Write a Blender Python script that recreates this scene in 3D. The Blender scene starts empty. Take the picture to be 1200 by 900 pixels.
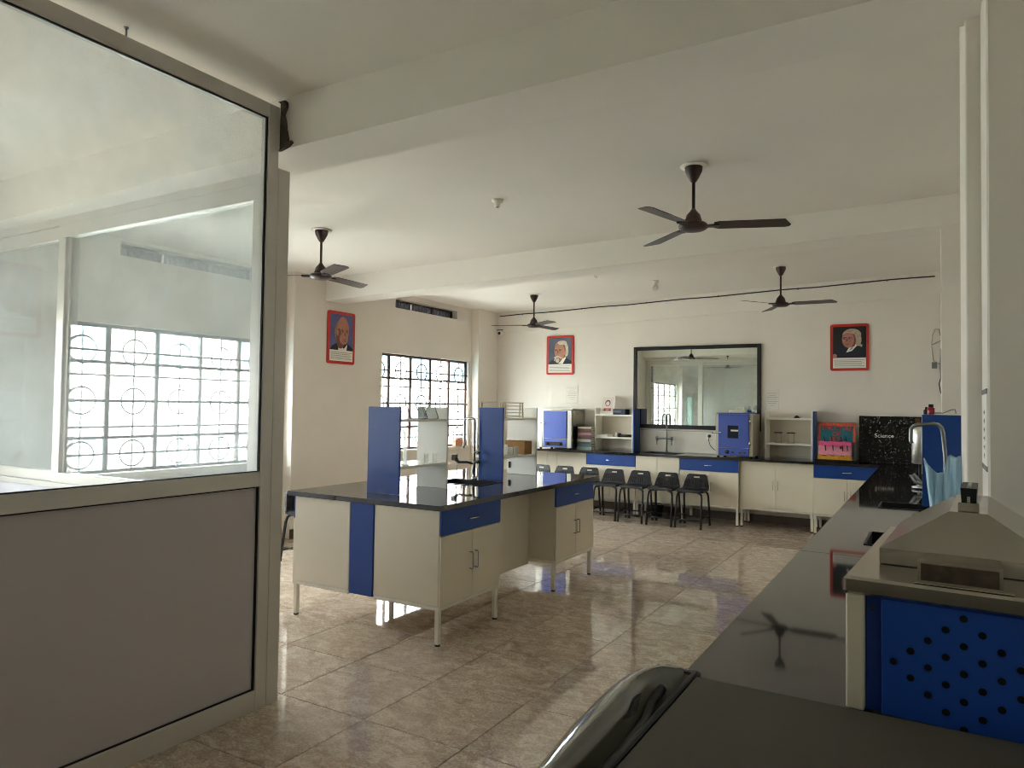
import bpy, bmesh, math, random
from mathutils import Vector, Matrix
random.seed(7)
sc = bpy.context.scene
COL = sc.collection
PI = math.pi

# ------------------------------------------------------------------ camera
F_PX, PITCH, ROLL, YAW, CAM_H = 838.0, 0.0302, 0.0145, 0.531, 1.6
cy, sy = math.cos(YAW), math.sin(YAW)
fw = Vector((-sy * math.cos(PITCH), cy * math.cos(PITCH), math.sin(PITCH)))
rt = Vector((cy, sy, 0)); up = rt.cross(fw)
r2 = math.cos(ROLL) * rt + math.sin(ROLL) * up
u2 = -math.sin(ROLL) * rt + math.cos(ROLL) * up
cd = bpy.data.cameras.new('camera'); cam = bpy.data.objects.new('camera', cd); COL.objects.link(cam)
cd.sensor_width = 36; cd.sensor_fit = 'HORIZONTAL'; cd.lens = F_PX / 1200 * 36; cd.clip_start = 0.02
M = Matrix((r2, u2, -fw)).transposed().to_4x4(); M.translation = Vector((0, 0, CAM_H))
cam.matrix_world = M
sc.camera = cam

# ------------------------------------------------------------------ sky, exposure
w = bpy.data.worlds.new('world'); sc.world = w; w.use_nodes = True
bg = w.node_tree.nodes['Background']
_n = w.node_tree.nodes; _l = w.node_tree.links          # overcast sky: three times brighter at the zenith than at the horizon
_tc = _n.new('ShaderNodeTexCoord'); _sx = _n.new('ShaderNodeSeparateXYZ'); _ma = _n.new('ShaderNodeMath'); _mb = _n.new('ShaderNodeMath')
_l.new(_tc.outputs['Generated'], _sx.inputs[0]); _ma.operation = 'MAXIMUM'; _ma.inputs[1].default_value = 0; _l.new(_sx.outputs['Z'], _ma.inputs[0])
_mb.operation = 'MULTIPLY_ADD'; _l.new(_ma.outputs[0], _mb.inputs[0]); SKY = 4.6; _mb.inputs[1].default_value = 2 * SKY; _mb.inputs[2].default_value = SKY
bg.inputs[0].default_value = (1.0, 0.99, 0.965, 1)
_l.new(_mb.outputs[0], bg.inputs[1])
vs = sc.view_settings
vs.view_transform = 'Standard'; vs.look = 'None'; vs.gamma = 1; vs.use_curve_mapping = False
vs.exposure = 2.25
sc.cycles.use_denoising = True; sc.cycles.filter_width = 1.0
sc.cycles.max_bounces = 14; sc.cycles.diffuse_bounces = 7; sc.cycles.glossy_bounces = 6
sc.cycles.transmission_bounces = 8; sc.cycles.transparent_max_bounces = 16
sc.cycles.sample_clamp_indirect = 12
sc.cycles.caustics_reflective = False; sc.cycles.caustics_refractive = False

def portal(name, y0, y1, z0, z1, x):
    l = bpy.data.lights.new(name, 'AREA'); l.shape = 'RECTANGLE'; l.size = z1 - z0; l.size_y = y1 - y0
    l.cycles.is_portal = True
    o = bpy.data.objects.new(name, l); COL.objects.link(o)
    o.location = (x, (y0 + y1) / 2, (z0 + z1) / 2); o.rotation_euler = (0, -PI / 2, 0)   # shines towards +X
WIN = {5: (-.05, 2.0, 0.915, 2.31), 1: (3.385, 5.835, 0.915, 2.31), 2: (7.42, 9.87, 0.935, 2.32)}
VENT = {3: (3.93, 5.50, 2.975, 3.11), 4: (7.97, 9.52, 2.985, 3.12)}
DOOR = (-1.95, -.56, .0, 2.08)
for k, (a, b, c, d) in list(WIN.items()) + list(VENT.items()) + [('door', DOOR)]:
    portal('daylight_portal', a, b, c, d, -6.90)

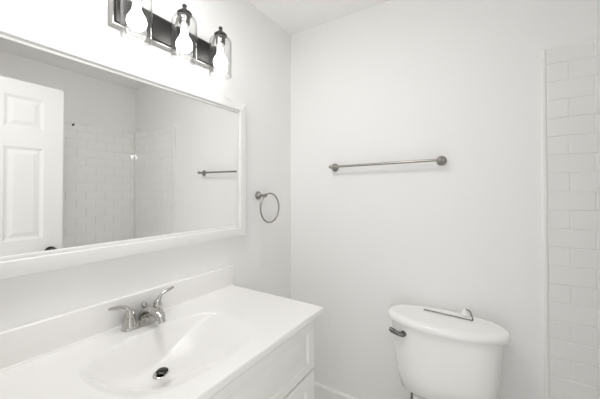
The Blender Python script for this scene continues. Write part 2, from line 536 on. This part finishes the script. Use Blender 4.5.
# ------------------------------------------------------------------ faucet
fa = thing('faucet', (FX, FY, CT), 'brushed nickel two handle faucet standing behind the basin', 'faucet')
bm = bmesh.new()
N = 56
def plan(hx, hy, n, z):
    return [(FX + sup(2 * pi * k / N, n)[0] * hx, FY + sup(2 * pi * k / N, n)[1] * hy, z) for k in range(N)]
add_loft(bm, [plan(0.026, 0.077, 3.2, CT + 0.0003), plan(0.026, 0.077, 3.2, CT + 0.006), plan(0.0235, 0.0745, 3.2, CT + 0.010),
              plan(0.019, 0.068, 3, CT + 0.014), plan(0.015, 0.05, 2.6, CT + 0.020)])
obj('base_plate', bm, M['satin'], fa, True)
for s in (-1, 1):
    hy = FY + s * 0.0508
    hb = obj('handle_body', lathe([(0, 0.008), (0.0245, 0.008), (0.024, 0.014), (0.019, 0.026), (0.0155, 0.040), (0.0150, 0.046), (0.0165, 0.047), (0.0165, 0.050), (0.0145, 0.053), (0.0135, 0.060), (0.0105, 0.068), (0.005, 0.072), (0, 0.0725)], (FX, hy, CT), (0, 0, 1), 36), M['satin'], fa, True)
    if s > 0:
        prof = ((-0.003, 0.054), (0.004, 0.068), (0.013, 0.084), (0.026, 0.091), (0.044, 0.096), (0.063, 0.101))
    else:
        prof = ((-0.004, 0.054), (0.003, 0.068), (0.014, 0.079), (0.030, 0.085), (0.050, 0.088), (0.070, 0.091))
    pts = spline([(FX + 0.001 * k, hy + s * u, CT + h) for k, (u, h) in enumerate(prof)], 8)
    obj('lever', tube(pts, [0.0110, 0.0105, 0.0075, 0.0056, 0.0056, 0.0066, 0.0068, 0.004], 16), M['satin'], hb, True)
bm = bmesh.new()
pts = spline([(FX - 0.004, FY, CT + 0.012), (FX - 0.002, FY, CT + 0.030), (FX + 0.018, FY, CT + 0.046), (FX + 0.050, FY, CT + 0.052),
              (FX + 0.085, FY, CT + 0.050), (FX + 0.104, FY, CT + 0.040), (FX + 0.110, FY, CT + 0.028)], 8)
add_tube(bm, pts, [0.020, 0.019, 0.0165, 0.0145, 0.0135, 0.0130, 0.0125], 22)
obj('spout', bm, M['satin'], fa, True)
bm = lathe([(0, 0), (0.0032, 0), (0.0032, 0.048), (0.0065, 0.050), (0.0098, 0.057), (0.0102, 0.062), (0.0080, 0.069), (0, 0.073)], (FX - 0.012, FY + 0.006, CT + 0.003), (0, 0, 1), 22)
obj('lift_rod', bm, M['satin'], fa, True)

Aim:
Find each line holding the string "Blender" and copy it out.

Output of the task:
Write a Blender Python script that recreates this scene in 3D. The Blender scene starts empty. Take the picture to be 1200 by 900 pixels.
The Blender Python script for this scene continues. Write part 2, from line 536 on. This part finishes the script. Use Blender 4.5.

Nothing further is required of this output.